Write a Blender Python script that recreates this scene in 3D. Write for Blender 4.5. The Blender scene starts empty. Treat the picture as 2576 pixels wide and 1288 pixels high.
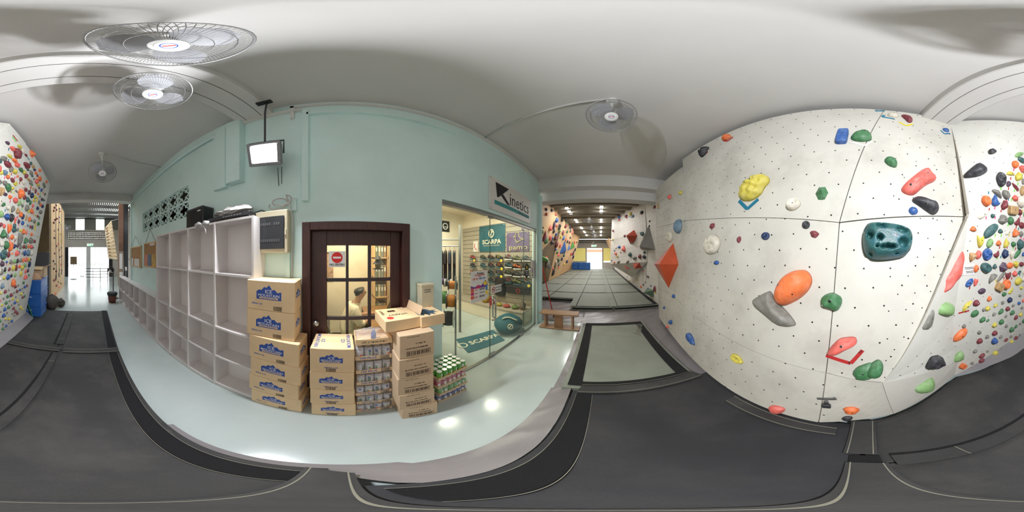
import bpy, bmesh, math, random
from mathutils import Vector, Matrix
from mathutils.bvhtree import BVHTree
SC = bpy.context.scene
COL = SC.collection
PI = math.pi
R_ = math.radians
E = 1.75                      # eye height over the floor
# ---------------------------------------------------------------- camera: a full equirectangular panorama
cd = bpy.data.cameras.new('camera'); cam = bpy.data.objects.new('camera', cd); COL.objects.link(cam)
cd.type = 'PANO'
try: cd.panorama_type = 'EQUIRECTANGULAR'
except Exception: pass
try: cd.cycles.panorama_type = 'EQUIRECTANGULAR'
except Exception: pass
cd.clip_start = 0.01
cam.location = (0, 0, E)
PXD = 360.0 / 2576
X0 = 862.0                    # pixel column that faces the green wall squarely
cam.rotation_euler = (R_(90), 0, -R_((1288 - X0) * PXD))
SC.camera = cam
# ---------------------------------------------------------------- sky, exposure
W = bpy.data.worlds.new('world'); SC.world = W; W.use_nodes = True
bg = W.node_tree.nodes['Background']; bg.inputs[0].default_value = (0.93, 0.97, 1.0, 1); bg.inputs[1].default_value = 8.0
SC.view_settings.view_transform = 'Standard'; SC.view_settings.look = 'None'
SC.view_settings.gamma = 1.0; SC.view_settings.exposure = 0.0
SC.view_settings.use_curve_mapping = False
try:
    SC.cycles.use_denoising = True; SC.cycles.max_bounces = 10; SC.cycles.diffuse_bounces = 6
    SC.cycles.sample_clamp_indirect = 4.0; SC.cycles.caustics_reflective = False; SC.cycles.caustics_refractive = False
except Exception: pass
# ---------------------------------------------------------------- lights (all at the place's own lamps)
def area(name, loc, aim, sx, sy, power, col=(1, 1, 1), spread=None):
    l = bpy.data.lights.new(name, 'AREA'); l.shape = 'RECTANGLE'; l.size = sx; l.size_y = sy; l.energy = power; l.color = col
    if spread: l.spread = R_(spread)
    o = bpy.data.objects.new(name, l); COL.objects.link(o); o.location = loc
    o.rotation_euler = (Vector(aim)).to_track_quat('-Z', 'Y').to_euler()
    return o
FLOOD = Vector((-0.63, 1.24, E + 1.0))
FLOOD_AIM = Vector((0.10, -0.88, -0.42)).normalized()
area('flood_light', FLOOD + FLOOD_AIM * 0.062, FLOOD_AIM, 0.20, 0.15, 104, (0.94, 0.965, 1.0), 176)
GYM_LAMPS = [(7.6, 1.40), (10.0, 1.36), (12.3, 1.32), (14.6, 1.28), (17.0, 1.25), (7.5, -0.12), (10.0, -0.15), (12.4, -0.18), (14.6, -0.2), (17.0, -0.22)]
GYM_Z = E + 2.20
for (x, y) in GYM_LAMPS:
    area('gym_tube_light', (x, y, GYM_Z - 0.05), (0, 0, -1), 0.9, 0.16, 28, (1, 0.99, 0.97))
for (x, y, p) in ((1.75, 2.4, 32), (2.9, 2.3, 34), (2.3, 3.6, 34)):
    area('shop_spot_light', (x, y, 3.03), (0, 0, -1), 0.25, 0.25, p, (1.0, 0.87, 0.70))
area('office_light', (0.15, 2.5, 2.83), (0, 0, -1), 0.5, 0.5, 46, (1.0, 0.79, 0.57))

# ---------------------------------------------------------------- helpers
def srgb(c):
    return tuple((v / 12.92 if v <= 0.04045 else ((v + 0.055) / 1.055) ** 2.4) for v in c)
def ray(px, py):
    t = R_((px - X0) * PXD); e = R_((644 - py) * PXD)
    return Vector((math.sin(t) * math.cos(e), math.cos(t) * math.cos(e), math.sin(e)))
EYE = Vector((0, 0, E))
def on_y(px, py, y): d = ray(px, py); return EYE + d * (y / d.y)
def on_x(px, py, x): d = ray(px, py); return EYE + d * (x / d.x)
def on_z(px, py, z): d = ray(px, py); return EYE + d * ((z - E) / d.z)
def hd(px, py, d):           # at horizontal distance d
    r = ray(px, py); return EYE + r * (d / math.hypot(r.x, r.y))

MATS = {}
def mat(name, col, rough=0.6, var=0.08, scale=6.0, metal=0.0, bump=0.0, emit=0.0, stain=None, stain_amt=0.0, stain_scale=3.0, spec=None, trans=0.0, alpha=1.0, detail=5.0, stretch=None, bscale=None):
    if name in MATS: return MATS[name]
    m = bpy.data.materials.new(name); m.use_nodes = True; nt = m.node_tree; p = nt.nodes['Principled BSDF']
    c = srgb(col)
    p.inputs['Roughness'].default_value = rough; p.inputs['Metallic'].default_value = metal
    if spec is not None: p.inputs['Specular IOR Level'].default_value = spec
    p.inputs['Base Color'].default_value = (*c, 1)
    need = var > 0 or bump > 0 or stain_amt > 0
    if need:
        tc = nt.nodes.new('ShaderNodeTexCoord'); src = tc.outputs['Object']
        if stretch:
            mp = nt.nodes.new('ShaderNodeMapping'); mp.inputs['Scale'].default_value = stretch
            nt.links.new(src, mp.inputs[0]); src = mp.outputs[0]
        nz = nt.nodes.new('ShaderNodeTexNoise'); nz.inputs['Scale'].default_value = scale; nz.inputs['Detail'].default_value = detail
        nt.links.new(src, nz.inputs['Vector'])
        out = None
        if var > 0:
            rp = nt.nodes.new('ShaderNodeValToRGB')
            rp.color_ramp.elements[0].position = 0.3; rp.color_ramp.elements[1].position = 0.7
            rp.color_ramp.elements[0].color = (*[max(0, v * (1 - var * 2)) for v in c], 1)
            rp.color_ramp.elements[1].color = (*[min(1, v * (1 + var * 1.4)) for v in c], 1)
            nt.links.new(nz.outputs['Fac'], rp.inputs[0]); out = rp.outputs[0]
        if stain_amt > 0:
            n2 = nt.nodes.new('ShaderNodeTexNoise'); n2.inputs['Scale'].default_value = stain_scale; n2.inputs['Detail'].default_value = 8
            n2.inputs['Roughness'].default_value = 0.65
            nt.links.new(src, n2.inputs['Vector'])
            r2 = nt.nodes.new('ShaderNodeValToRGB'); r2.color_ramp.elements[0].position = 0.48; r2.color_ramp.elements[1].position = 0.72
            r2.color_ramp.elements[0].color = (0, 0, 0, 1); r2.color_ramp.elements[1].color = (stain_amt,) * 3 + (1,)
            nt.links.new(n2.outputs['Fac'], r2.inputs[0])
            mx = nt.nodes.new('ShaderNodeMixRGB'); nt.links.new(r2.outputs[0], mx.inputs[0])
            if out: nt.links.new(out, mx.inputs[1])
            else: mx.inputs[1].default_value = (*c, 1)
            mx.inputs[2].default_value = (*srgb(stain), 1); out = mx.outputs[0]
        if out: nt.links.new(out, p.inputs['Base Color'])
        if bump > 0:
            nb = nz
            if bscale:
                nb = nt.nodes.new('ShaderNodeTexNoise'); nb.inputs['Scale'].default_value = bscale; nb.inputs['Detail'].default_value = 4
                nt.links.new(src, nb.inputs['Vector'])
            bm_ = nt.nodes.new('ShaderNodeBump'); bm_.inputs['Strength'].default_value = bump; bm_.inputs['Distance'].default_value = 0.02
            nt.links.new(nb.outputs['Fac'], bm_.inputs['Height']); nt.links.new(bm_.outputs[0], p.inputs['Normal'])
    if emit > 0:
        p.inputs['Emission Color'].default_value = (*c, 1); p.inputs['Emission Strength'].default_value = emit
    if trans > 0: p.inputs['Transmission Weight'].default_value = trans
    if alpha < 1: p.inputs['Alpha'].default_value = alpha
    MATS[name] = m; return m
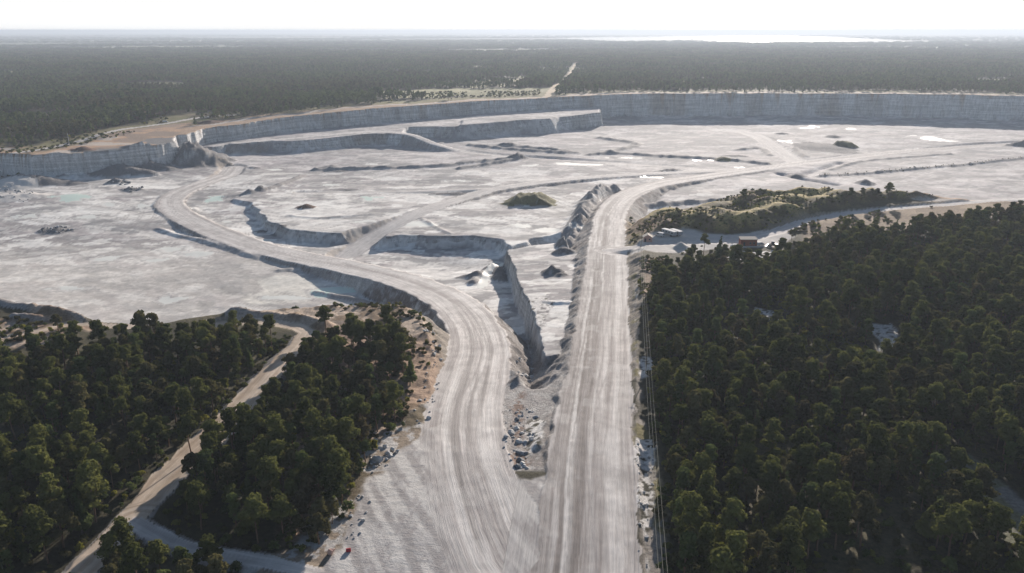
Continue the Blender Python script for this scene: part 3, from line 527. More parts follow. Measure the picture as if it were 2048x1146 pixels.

▶ _Given instruction_
Without the pictures, print the whole listing exactly as given.

▶ _Solution for this problem_
Write a Blender Python script that recreates this scene in 3D. Write for Blender 4.5. The Blender scene starts empty. Treat the picture as 2576 pixels wide and 1288 pixels high.
import bpy, bmesh, math, random
from mathutils import Vector, Matrix
from mathutils.bvhtree import BVHTree
SC = bpy.context.scene
COL = SC.collection
PI = math.pi
R_ = math.radians
E = 1.75                      # eye height over the floor
# ---------------------------------------------------------------- camera: a full equirectangular panorama
cd = bpy.data.cameras.new('camera'); cam = bpy.data.objects.new('camera', cd); COL.objects.link(cam)
cd.type = 'PANO'
try: cd.panorama_type = 'EQUIRECTANGULAR'
except Exception: pass
try: cd.cycles.panorama_type = 'EQUIRECTANGULAR'
except Exception: pass
cd.clip_start = 0.01
cam.location = (0, 0, E)
PXD = 360.0 / 2576
X0 = 862.0                    # pixel column that faces the green wall squarely
cam.rotation_euler = (R_(90), 0, -R_((1288 - X0) * PXD))
SC.camera = cam
# ---------------------------------------------------------------- sky, exposure
W = bpy.data.worlds.new('world'); SC.world = W; W.use_nodes = True
bg = W.node_tree.nodes['Background']; bg.inputs[0].default_value = (0.93, 0.97, 1.0, 1); bg.inputs[1].default_value = 8.0
SC.view_settings.view_transform = 'Standard'; SC.view_settings.look = 'None'
SC.view_settings.gamma = 1.0; SC.view_settings.exposure = 0.0
SC.view_settings.use_curve_mapping = False
try:
    SC.cycles.use_denoising = True; SC.cycles.max_bounces = 10; SC.cycles.diffuse_bounces = 6
    SC.cycles.sample_clamp_indirect = 4.0; SC.cycles.caustics_reflective = False; SC.cycles.caustics_refractive = False
except Exception: pass
# ---------------------------------------------------------------- lights (all at the place's own lamps)
def area(name, loc, aim, sx, sy, power, col=(1, 1, 1), spread=None):
    l = bpy.data.lights.new(name, 'AREA'); l.shape = 'RECTANGLE'; l.size = sx; l.size_y = sy; l.energy = power; l.color = col
    if spread: l.spread = R_(spread)
    o = bpy.data.objects.new(name, l); COL.objects.link(o); o.location = loc
    o.rotation_euler = (Vector(aim)).to_track_quat('-Z', 'Y').to_euler()
    return o
FLOOD = Vector((-0.63, 1.24, E + 1.0))
FLOOD_AIM = Vector((0.10, -0.88, -0.42)).normalized()
area('flood_light', FLOOD + FLOOD_AIM * 0.062, FLOOD_AIM, 0.20, 0.15, 104, (0.94, 0.965, 1.0), 176)
GYM_LAMPS = [(7.6, 1.40), (10.0, 1.36), (12.3, 1.32), (14.6, 1.28), (17.0, 1.25), (7.5, -0.12), (10.0, -0.15), (12.4, -0.18), (14.6, -0.2), (17.0, -0.22)]
GYM_Z = E + 2.20
for (x, y) in GYM_LAMPS:
    area('gym_tube_light', (x, y, GYM_Z - 0.05), (0, 0, -1), 0.9, 0.16, 28, (1, 0.99, 0.97))
for (x, y, p) in ((1.75, 2.4, 32), (2.9, 2.3, 34), (2.3, 3.6, 34)):
    area('shop_spot_light', (x, y, 3.03), (0, 0, -1), 0.25, 0.25, p, (1.0, 0.87, 0.70))
area('office_light', (0.15, 2.5, 2.83), (0, 0, -1), 0.5, 0.5, 46, (1.0, 0.79, 0.57))

# ---------------------------------------------------------------- helpers
def srgb(c):
    return tuple((v / 12.92 if v <= 0.04045 else ((v + 0.055) / 1.055) ** 2.4) for v in c)
def ray(px, py):
    t = R_((px - X0) * PXD); e = R_((644 - py) * PXD)
    return Vector((math.sin(t) * math.cos(e), math.cos(t) * math.cos(e), math.sin(e)))
EYE = Vector((0, 0, E))
def on_y(px, py, y): d = ray(px, py); return EYE + d * (y / d.y)
def on_x(px, py, x): d = ray(px, py); return EYE + d * (x / d.x)
def on_z(px, py, z): d = ray(px, py); return EYE + d * ((z - E) / d.z)
def hd(px, py, d):           # at horizontal distance d
    r = ray(px, py); return EYE + r * (d / math.hypot(r.x, r.y))

MATS = {}
def mat(name, col, rough=0.6, var=0.08, scale=6.0, metal=0.0, bump=0.0, emit=0.0, stain=None, stain_amt=0.0, stain_scale=3.0, spec=None, trans=0.0, alpha=1.0, detail=5.0, stretch=None, bscale=None):
    if name in MATS: return MATS[name]
    m = bpy.data.materials.new(name); m.use_nodes = True; nt = m.node_tree; p = nt.nodes['Principled BSDF']
    c = srgb(col)
    p.inputs['Roughness'].default_value = rough; p.inputs['Metallic'].default_value = metal
    if spec is not None: p.inputs['Specular IOR Level'].default_value = spec
    p.inputs['Base Color'].default_value = (*c, 1)
    need = var > 0 or bump > 0 or stain_amt > 0
    if need:
        tc = nt.nodes.new('ShaderNodeTexCoord'); src = tc.outputs['Object']
        if stretch:
            mp = nt.nodes.new('ShaderNodeMapping'); mp.inputs['Scale'].default_value = stretch
            nt.links.new(src, mp.inputs[0]); src = mp.outputs[0]
        nz = nt.nodes.new('ShaderNodeTexNoise'); nz.inputs['Scale'].default_value = scale; nz.inputs['Detail'].default_value = detail
        nt.links.new(src, nz.inputs['Vector'])
        out = None
        if var > 0:
            rp = nt.nodes.new('ShaderNodeValToRGB')
            rp.color_ramp.elements[0].position = 0.3; rp.color_ramp.elements[1].position = 0.7
            rp.color_ramp.elements[0].color = (*[max(0, v * (1 - var * 2)) for v in c], 1)
            rp.color_ramp.elements[1].color = (*[min(1, v * (1 + var * 1.4)) for v in c], 1)
            nt.links.new(nz.outputs['Fac'], rp.inputs[0]); out = rp.outputs[0]
        if stain_amt > 0:
            n2 = nt.nodes.new('ShaderNodeTexNoise'); n2.inputs['Scale'].default_value = stain_scale; n2.inputs['Detail'].default_value = 8
            n2.inputs['Roughness'].default_value = 0.65
            nt.links.new(src, n2.inputs['Vector'])
            r2 = nt.nodes.new('ShaderNodeValToRGB'); r2.color_ramp.elements[0].position = 0.48; r2.color_ramp.elements[1].position = 0.72
            r2.color_ramp.elements[0].color = (0, 0, 0, 1); r2.color_ramp.elements[1].color = (stain_amt,) * 3 + (1,)
            nt.links.new(n2.outputs['Fac'], r2.inputs[0])
            mx = nt.nodes.new('ShaderNodeMixRGB'); nt.links.new(r2.outputs[0], mx.inputs[0])
            if out: nt.links.new(out, mx.inputs[1])
            else: mx.inputs[1].default_value = (*c, 1)
            mx.inputs[2].default_value = (*srgb(stain), 1); out = mx.outputs[0]
        if out: nt.links.new(out, p.inputs['Base Color'])
        if bump > 0:
            nb = nz
            if bscale:
                nb = nt.nodes.new('ShaderNodeTexNoise'); nb.inputs['Scale'].default_value = bscale; nb.inputs['Detail'].default_value = 4
                nt.links.new(src, nb.inputs['Vector'])
            bm_ = nt.nodes.new('ShaderNodeBump'); bm_.inputs['Strength'].default_value = bump; bm_.inputs['Distance'].default_value = 0.02
            nt.links.new(nb.outputs['Fac'], bm_.inputs['Height']); nt.links.new(bm_.outputs[0], p.inputs['Normal'])
    if emit > 0:
        p.inputs['Emission Color'].default_value = (*c, 1); p.inputs['Emission Strength'].default_value = emit
    if trans > 0: p.inputs['Transmission Weight'].default_value = trans
    if alpha < 1: p.inputs['Alpha'].default_value = alpha
    MATS[name] = m; return m
Continue the Blender Python script for this scene: part 3, from line 527. More parts follow. Measure the picture as if it were 2048x1146 pixels.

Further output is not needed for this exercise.